Now that law school is a fading memory, I decided it was time to sell the shitty, shitty laptop I bought for the sole purpose of taking notes in class. I hated this fucking laptop for its slowness and its dumbness. It was the cheapest that could be found in August 2005, and that's the only reason it was purchased. After I hastily posted it on craiglist, I realized that my hate was manifested in the bargain basement price I assigned to it. I guess it was too cheap because I got something like 500 e-mails in three hours. Most of the e-mails said "I have cash and can come get it right now!" But there was one that I really love.
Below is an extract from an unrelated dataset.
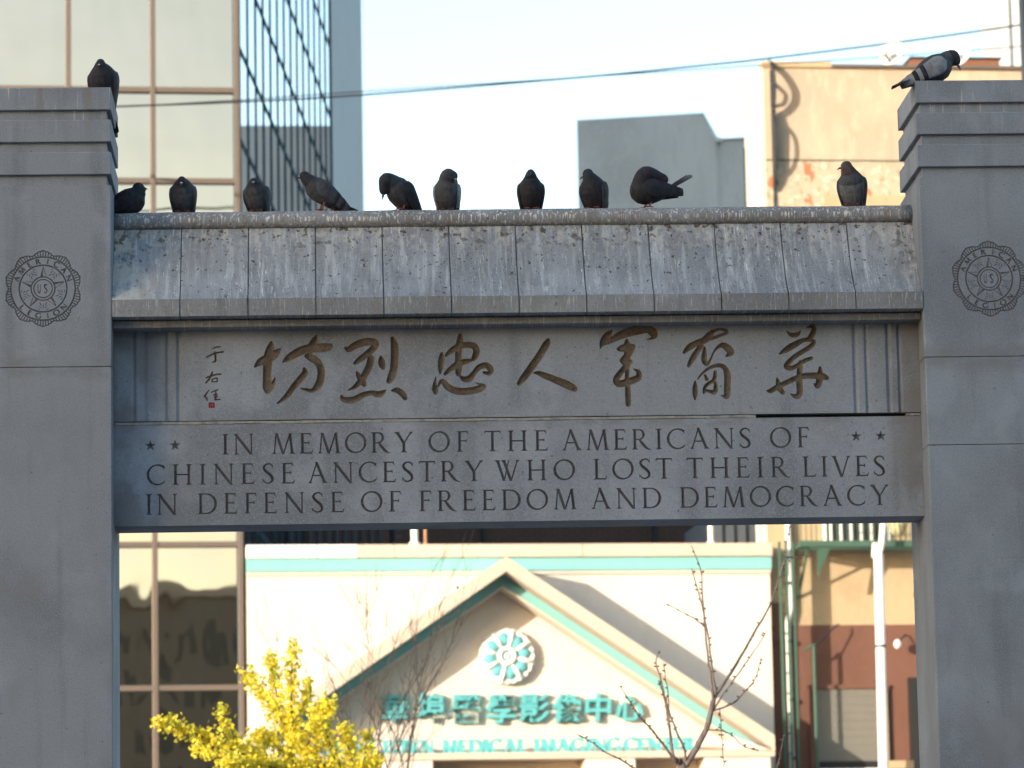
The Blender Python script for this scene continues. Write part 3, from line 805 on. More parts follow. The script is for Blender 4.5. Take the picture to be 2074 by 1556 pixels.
# -- medical centre: parapet, gable, medallion, raised lettering
med = street('clinic_building', 'cream single gabled clinic with teal trim, flower medallion and raised teal lettering', 'building')
XL, XR = XC+.05, lx(1560,1200); ZT = lz(1000,1104)
zt1 = lz(1000,1129,-.10); zt2 = lz(1000,1156,-.06)
MB().box(XL, XR, 0, 9, 0, ZT-.18).build('wall', M_CREAM, med)
xw = lx(724,1118,-.14)
for a, b, mt in ((XL, lx(642,1118,-.14), M_WHITE), (lx(643,1118,-.14), xw, M_WHITE), (xw+.006, lx(800,1118,-.14), M_COPING), (lx(800,1118,-.14)+.006, lx(1180,1118,-.14), M_COPING), (lx(1180,1118,-.14)+.006, XR+.03, M_COPING)):
    MB().box(a, b, -.14, .3, zt1, ZT).build('coping_block', mt, med, bevel=.008)
MB().box(XL, XR+.02, -.09, -.002, zt2, zt1-.004).build('fascia_band', M_TEAL, med, bevel=.006)
MB().box(XL, XR+.01, -.05, -.002, zt2-.05, zt2-.004).build('fascia_lip', M_CREAM, med)
GF, GT, GY = -1.2, -.72, -.25
ax, az = ST.pick(1025,1127,GF); rx, rz = ST.pick(1569,1489,GF); sl_ = (az-rz)/(rx-ax); lxx = lx(497,1480,GF)
def rake(name, mat, off0, off1, y0, y1, side, lab=None):
    """sloping beam between two vertical offsets below the outer gable line"""
    e = rx if side > 0 else lxx; ez = az - abs(e-ax)*sl_
    P = [(ax, az-off0), (e, ez-off0), (e, ez-off1), (ax, az-off1)]
    return MB().prism(P, y0, y1).build(name, mat, med, label=lab)
b1 = az - lz(1025,1157,GF)
zt_ = lz(1025,1186,GT); b2 = az - zt_
for s_ in (1, -1):
    rake('rake_beam', M_COPING, 0, b1, GF, -.005, s_)
    rake('teal_rake', M_TEAL, b1+.003, b2, GT, -.006, s_)
    rake('rake_lip', M_CREAM, b2+.003, b2+.035, GT-.03, -.007, s_)
zb = lz(1000,1524,GF)
MB().prism([(ax,az-b2-.04),(rx,rz-b2-.04),(rx,zb),(lxx,zb),(lxx,az-(ax-lxx)*sl_-b2-.04)], GY, -.008).build('tympanum', M_CREAM, med)
# the end blocks and the beam under the lettering
zl = lz(1000,1496,GY-.0)
for xa_, xb_ in ((rx-.6, rx+.001), (lxx-.001, lxx+.6)):
    MB().prism([(xa_ if xa_ > ax else xb_, rz-b2-.03+ (.6*sl_)),(rx if xa_ > ax else lxx, rz-b1-.02),(rx if xa_ > ax else lxx, zb+.003),(xa_ if xa_ > ax else xb_, zb+.003)], GF+.02, GY+.002).build('end_block', M_CREAM, med)
MB().box(lxx, rx, GF+.03, -.009, zb-.10, zb-.0).build('beam', M_COPING, med)
# columns and the dark entrance below
for a, b in ((778,878),(1187,1289),(1429,1563)):
    MB().box(lx(a,1545,GF), lx(b,1545,GF), GF+.06, -.3, 0, zb-.105).build('column', M_CREAM, med, bevel=.015)
MB().box(lxx, rx, -.55, -.012, zb-.32, zb-.104).build('header', M_COPING, med)
MB().box(lx(905,1550,-.4), lx(1115,1550,-.4), -.45, -.012, 2.2, zb-.33).build('door_opening', M_DARK, med)
MB().box(lx(1300,1550,-.4), lx(1425,1550,-.4), -.45, -.012, 2.2, zb-.33).build('door_opening', M_DARK, med)
MB().box(lxx, rx, -.40, -.013, 0, zb-.325).build('shop_front', M_CREAM, med)
# flower medallion
mx, mz = ST.pick(1027, 1329, GY-.18); R_ = .415
sc_poly = []
for k in range(96):
    a = 2*PI*k/96; sc_poly.append((mx+R_*(1+.025*math.cos(24*a))*math.cos(a), mz+R_*(1+.025*math.cos(24*a))*math.sin(a)))
med_o = MB().prism(sc_poly, GY-.16, GY-.001).build('medallion', M_WHITE, med, bevel=.01, label='round white flower medallion with teal petals')
M_TEALP = plaster('petal_paint', (.13,.42,.46), .5, .2, (3,3,3))
for k in range(8):
    a = 2*PI*(k+.2)/8; c, s_ = math.cos(a), math.sin(a)
    m = MB(); rings = []
    for i in range(7):
        t = i/6; r = R_*(.40+.48*t); wd = .098*math.sin(PI*min(.98,.1+.86*t))+.002
        ring = []
        for q in range(8):
            b = 2*PI*q/8; lat = wd*math.cos(b); dep = .045*math.sin(PI*min(.97,.08+.88*t))*math.sin(b)
            ring.append((mx+c*r-s_*lat, GY-.175-dep, mz+s_*r+c*lat))
        rings.append(ring)
    m.loft(rings).build('petal', M_TEALP if k % 2 == 0 or True else M_WHITE, med_o, smooth=True)
for k in range(8):
    a = 2*PI*(k+.7)/8; c, s_ = math.cos(a), math.sin(a); m = MB(); rings = []
    for i in range(7):
        t = i/6; r = R_*(.36+.60*t); wd = .036*math.sin(PI*min(.98,.1+.86*t))+.004
        rings.append([(mx+c*r-s_*wd*math.cos(2*PI*q/8), GY-.19-.06*math.sin(PI*min(.97,.08+.88*t))*math.sin(2*PI*q/8), mz+s_*r+c*wd*math.cos(2*PI*q/8)) for q in range(8)])
    m.loft(rings).build('sepal', M_WHITE, med_o, smooth=True)
m = MB(); rings = []
for i in range(33):
    a = 2*PI*i/32; rings.append([(mx+(R_*.27+.035*math.cos(2*PI*q/8))*math.cos(a), GY-.20-.05*math.sin(2*PI*q/8), mz+(R_*.27+.035*math.cos(2*PI*q/8))*math.sin(a)) for q in range(8)])
m.loft(rings).build('centre_ring', M_WHITE, med_o, smooth=True)
MB().prism(circle(mx, mz, R_*.25, 24), GY-.185, GY-.15).build('centre_disc', M_TEALP, med_o)
MB().ball((mx,GY-.2,mz), (.05,.03,.05)).build('centre_boss', M_WHITE, med_o, smooth=True)
# raised sign characters (the font's own shapes, thickened)
def textmesh(txt, size, ext, off, shear=0.):
    cu = bpy.data.curves.new('t', 'FONT'); cu.body = txt; cu.size = size; cu.extrude = ext; cu.offset = off; cu.shear = shear
    cu.align_x = 'CENTER'; cu.align_y = 'CENTER'; cu.resolution_u = 3
    o = bpy.data.objects.new('t', cu); col.objects.link(o)
    dg_ = bpy.context.evaluated_depsgraph_get(); me = bpy.data.meshes.new_from_object(o.evaluated_get(dg_))
    bpy.data.objects.remove(o); return me
for ch, px, py, k in zip('\u83ef\u57e0\u91ab\u5b78\u5f71\u50cf\u4e2d\u5fc3', (799,872,944,1016,1082,1150,1212,1276), (1438,1438,1439,1440,1438,1438,1437,1437), (1,1,1.02,1.04,1.02,1,1,.95)):
    me = textmesh(ch, .46*k, .05, .009, .06); me.materials.clear(); me.materials.append(M_TEALSIGN)
    x, z = ST.pick(px, py, GY-.2)
    o = link('sign_character', me, med); o.rotation_euler = (PI/2, 0, 0); o.location = (x, GY-.075, z)
# raised english lettering along the beam
YW = GY-.55
for t_, a, b in (('CHINA',628,764),('TOWN',771,879),('MEDICAL',896,1069),('IMAGING',1083,1259),('CENTER',1266,1411)):
    for c_, polys in word(t_, lx(a,1512,YW), lx(b,1512,YW), zb+.012, .212, .34, .14):
        m = MB(); V = []; F = []
        for p in polys:
            p = ccw(p); n0 = len(V); V += [Vector(q) for q in p]; F.append(list(range(n0, n0+len(p))))
        v, e, f, ov, oe, of = delaunay_2d_cdt(V, [], F, 1, 1e-6, True)
        fs = [t for t, ids in zip(f, of) if ids]; side = set()
        for t in fs:
            for q, r in zip(t, t[1:]+t[:1]): side.add((q, r))
        m.add([(p.x,YW,p.y) for p in v], [tuple(t) for t in fs])
        m.add([(p.x,YW+.08,p.y) for p in v], [tuple(reversed(t)) for t in fs])
        for q, r in side:
            if (r, q) not in side: m.add([(v[q].x,YW,v[q].y),(v[r].x,YW,v[r].y),(v[r].x,YW+.08,v[r].y),(v[q].x,YW+.08,v[q].y)], [(0,3,2,1)])
        m.build('sign_letter', M_TEALSIGN, med, recalc=False)
# vent pipes on the clinic roof
def roofpipe(px, py0, yl, r, mat, label, h=1.6):
    x, z = ST.pick(px, py0, yl); w0 = ST.o+ST.ex*x+ST.ey*yl
    m = MB().tube([(0,0,0),(0,0,h-.12)], r, 12).tube([(0,0,h-.12),(0,0,h)], [r*1.35, r*1.35], 12)
    e = empty('vent_pipe', (w0.x, w0.y, z), 0, label, 'pipe', 'pipes on the clinic roof')
    m.build('pipe_shaft', mat, e, smooth=False); MB().tube([(0,0,-.3),(0,0,.05)], r*1.6, 12).build('flange', mat, e)
roofpipe(840, 1106, .6, .055, M_WHITE, 'stout white vent pipe standing on the clinic roof')
roofpipe(862, 1106, .6, .022, plaster('rusty_pipe', (.40,.22,.12), .7, .5), 'thin rusty pipe next to the stout white vent pipe')
roofpipe(1440, 1104, .5, .04, M_WHITE, 'white pipe at the right end of the clinic roof')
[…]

It said:

hello im a very serious buyer and im not trying to get a good laptop for the library and to take notes, i havent been doing that lately... and i have a D in summer school semester . i really need this laptop sooo email me your number and we can talk

I love this e-mail for a number of reasons. First, it sounds like the laptop is either perfect for him or terrible for him. I'm not sure. Second, if he's not trying to get a good laptop, he has responded to the right ad! Boy, has he! I also like how he drags his feet at the end and suggests that I give him my number so he can decide when he wants to call me up for a chat about the laptop. We can talk, but I better not turn on the high-pressure sales tactics. Noooo. And again, I get the sense that he knows this laptop, and his relationship with it, is doomed.